De repente, de algún rincón de mi memoria, salta la mañana del jueves 24 de febrero del 2000. El Presidente Ernesto Zedillo, parado frente al Planetario en la explanada del Cecut, se encarga de izar una bandera y mientras la tricolor ondea orgullosa en su día, el Mandatario declara la guerra a la mafia. Una declaración dura, directa, que mereció la primera plana de nuestro periódico al día siguiente. Tres días después, el 27 de febrero, la mafia le contestaba al Presidente y el comandante de la Policía Alfredo de la Torre era asesinado en la Vía Rápida en lo que marcó el comienzo de una escalda de violencia sin precedentes.

Jamás olvidaré la noche del domingo 22 de junio de 2004. La pesadilla de esa noche de verano fue real. En ese junio fatal todos los demonios estaban sueltos por las calles de Tijuana. La parranda de La Muerte no tenía para cuándo acabarse. Entre mezcal y mezcal, la Parca cantaba corridos. La clave 12-17 era huésped permanente en la frecuencia de la policía.
En medio de semejante caos, yo aguardaba con ansias la noche del 22 de junio. Sería la noche en que Rafael Ramírez Heredia presentaría su novela “La Mara” en la Sala de Lectura del Cecut. En este mundo hay unos cuantos escritores a los que admiro, pero sólo uno al que considero algo más que un maestro, el hombre que me enseñó a ver la literatura con otros ojos, a amarla incondicionalmente. Ese hombre es Ramírez Heredia y por nada del mundo podía perderme su presentación. Pero la mañana de aquel 22 de junio olió a sangre inocente. A unas cuadras de la Procuraduría de Justicia mi colega periodista Francisco Ortiz Franco fue asesinado. Día de luto y locura para los reporteros tijuanenses. Al anochecer, mientras Ramírez Heredia llegaba al Cecut, yo estaba en Funerales del Río y la frecuencia policíaca se desquiciaba. En las claves se descifraba persecución, balacera y captura de los cabecillas de un comando armado en las inmediaciones de la Plaza Monarca. Mi deber como reportero de guardia era salir corriendo del funeral e ir hasta el lugar de los hechos, pero tenía una cita impostergable. Corriendo crucé el puente Independencia y llegué hasta la Sala de Lectura del Cecut donde Rafael Ramírez Heredia, sentado a lado de su tocayo Saavedra, concluía la presentación de “La Mara”. Sólo fueron unos minutos, apenas lo suficientes para darle un apretón de manos al maestro, pedirle una firma en mi ejemplar de “La Mara” y despedirme para salir a toda velocidad hasta el sitio de la balacera. La Bola no fue entonces de cristal y no supo revelarme que esa triste noche sería la última vez que vería con vida a Ramírez Heredia, el hombre a quien escuché más de dos años en un taller en la vieja estación de ferrocarriles de Monterrey. Ramírez Heredia todavía alcanzó a dejarnos la “Esquina de los Ojos Rojos” antes de morir, el 24 de octubre de 2006.

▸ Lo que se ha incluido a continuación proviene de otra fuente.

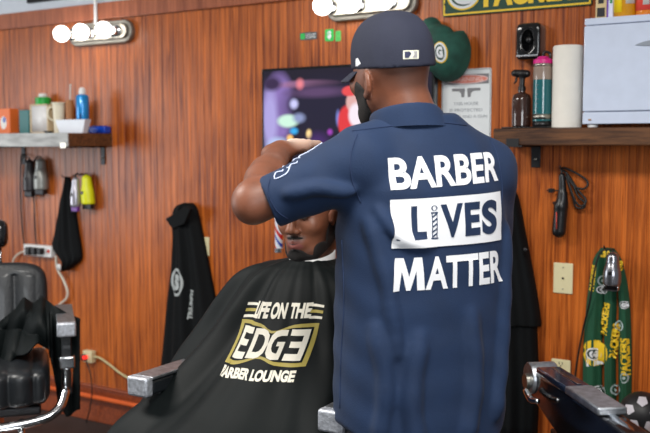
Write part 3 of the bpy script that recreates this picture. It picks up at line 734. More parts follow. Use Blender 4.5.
# bottles on the warmer
ZT = z1+.0006
def bottle(px0, px1, pt, off, name, body, label, cat, extras, neck=True, box=False):
    a = W(px0, 10, off); b = W(px1, 10, off); R = (b.x-a.x)/2; H = W(px0, pt, off).z-ZT
    r = root(name, ((a.x+b.x)/2, WALL-off, ZT), label, cat)
    if box: mesh('carton', *boxm(-R, R, -min(R, .03), min(R, .03), 0, H), body, r, bevel=.002)
    else: mesh('bottle_body', *lathe([(R*.9, 0), (R, .004), (R, H*.8), (R*.8, H*.9), (R*.45, H*.94), (R*.45, H)], (0, 0, 0), sy=.8), body, r, angle=50)
    if neck and not box: mesh('cap', *lathe([(R*.55, H+.0003), (R*.55, H+.03), (R*.4, H+.034)], (0, 0, 0)), extras[0], r, angle=40)
    for e_, (nm, x0_, x1_, za, zb_, mm) in enumerate(extras[1]):
        yy = -.0006*e_ -(min(R, .03) if box else R*.8)-.0006
        if box: flat(nm, poly2d([(x0_*R, za*H), (x1_*R, za*H), (x1_*R, zb_*H), (x0_*R, zb_*H)]), mm, r, (0, yy, 0), (1, 0, 0), .0002)
        else:
            t0, t1 = math.asin(x0_), math.asin(x1_); v = []; f = []
            for i in range(9):
                t = t0+(t1-t0)*i/8; v += [(R*(1.015+.03*e_)*math.sin(t), -R*.8*(1.02+.03*e_)*math.cos(t), za*H), (R*(1.015+.03*e_)*math.sin(t), -R*.8*(1.02+.03*e_)*math.cos(t), zb_*H)]
            for i in range(8): f.append((2*i, 2*i+2, 2*i+3, 2*i+1))
            mesh(nm, v, f, mm, r, solid=.0006)
    return r
LB = mat('label_grey_white', (206, 206, 200), .4)
bottle(597, 608, -8, .13, 'beige_carton', mat('beige_carton_card', (214, 190, 140), .5), 'narrow beige box, first on top of the towel warmer', 'box', (0, [('dark_print', -.7, .7, .08, .4, M['steel']), ('dark_print', -.5, .5, .55, .75, M['steel'])]), box=True)
bottle(607.5, 613.5, -14, .15, 'white_tube', mat('tube_white', (222, 224, 246), .4), 'slim white and violet box beside the narrow beige box', 'box', (0, [('violet_stripe', -.95, -.45, 0.02, .98, mat('violet', (110, 60, 170), .4)), ('green_mark', .1, .8, .45, .6, mat('green_mark', (40, 140, 80), .4))]), box=True)
AMB = mat('amber_liquid', (214, 150, 24), .15, coat=.5)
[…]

La más reciente de las postales en la Bola fue a lado de Don Armando Fuentes Aguirre, “Catón” pluma sabia, sencilla, capaz a un mismo tiempo de hacer reír y reflexionar.

No hay punto final en este revolver de postales. Son sólo algunas las que tomaron por asalto a la memoria e intuyo que hay unas cuantas por venir. La Bola está ahí, como centro de su sistema solar y somos nosotros los cuerpos que rotamos a su alrededor.